JUDGMENT
K.S. Pahipoornan, J.
1. At the instance of the Revenue, the Income-tax Appellate Tribunal (in short, “the Tribunal”) has referred the following two questions of law for the decision of this court :
” 1. Whether, on the facts and in the circumstances of the case, the reassessment under Section 147 of the Income-tax Act is valid ?
2. Whether, on the facts and in the circumstances of the case, the Tribunal is justified in confirming the order of the Commissioner of Income-tax (Appeals) and holding that there was no business activity of the foreign company in India in respect of which the income could be said to have accrued or been earned in India?”
2. The respondent is a public limited company. It entered into a collaboration agreement with Messrs. Davy Power Gas Inc., U. S. A. for designing and constructing certain chemical plants. For this purpose, the foreign collaborator was to receive an agreed lump sum for technical know-how or fee. Apart from this, for deputing technicians to India, the company had to pay remuneration to the foreign technicians. A portion of this remuneration was payable in India in rupees. The question is whether income arose or accrued to the non-resident. The Tribunal considered the matter for the assessment years 1972-73, 1973-74 and 1974-75, which came up before this court in I. T. Rs. Nos. 446 to 451 of 1985 (see [1990] 185 ITR 398). The relevant Tribunal Appeals are I. T. As. Nos. 243 to 248/(Coch.) of 1977-78. The Tribunal decided the matter in favour of the assessee. But, in the references, this court held that the Tribunal had failed to pose the proper question from a proper angle or perspective. This court declined to answer the questions referred by the Tribunal and directed the Tribunal to decide the appeals afresh.

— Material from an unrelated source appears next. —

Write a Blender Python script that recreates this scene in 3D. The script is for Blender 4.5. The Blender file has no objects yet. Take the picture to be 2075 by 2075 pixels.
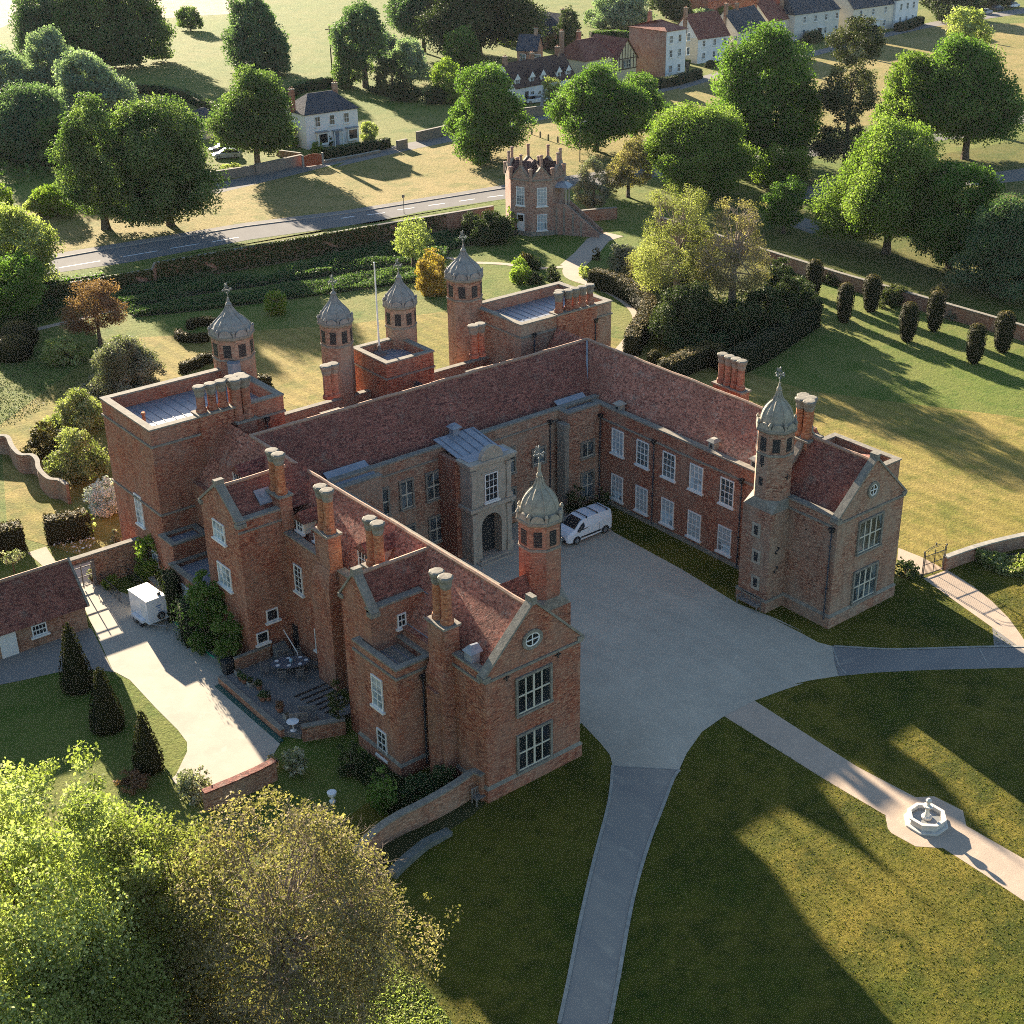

3. Two references relate to the assessment years 1976-77 and 1977-78. In the appeals, the Tribunal has relied on its earlier decision in I. T. As. Nos. 243 to 248/(Coch) of 1977-78 and held that there was no business activity of the foreign company in India in respect of which the income could be said to have accrued or earned in India, In this view, the assessee was held not liable to file any return in the representative capacity. Counsel for the Revenue submitted that the earlier decision relied on by the Tribunal in these two decisions has not been accepted by this court in the decision in CIT v. Fertilisers and Chemicals Travancore Ltd. [1990] 185 ITR 398 and so the very foundation on which the Tribunal rendered the decision in these two cases has become non est. We arc of the view that, in so far as the earlier decision relied on by the Tribunal, rendered in I. T. As. Nos. 243 to 248/(Coch) of 1977-78, has been set aside or not accepted by this court in I. T. Rs. Nos. 446 to 451 of 1985 (see [1990] 185 ITR 398), the appellate order passed by the Tribunal in the present cases cannot be upheld. We decline to answer the questions referred to this court by the Tribunal, but, at the same time, direct the Tribunal to restore the appeals to file and dispose of the same in accordance with law and the decision of this court in Fertilisers and Chemicals Tramncore Ltd.’s case [1990] 185 ITR 398.
4. The references are disposed of as above.
5. A copy of this judgment under the seal of this court and the signature of the Registrar will be forwarded to the Income-tax Appellate Tribunal, Cochin Bench.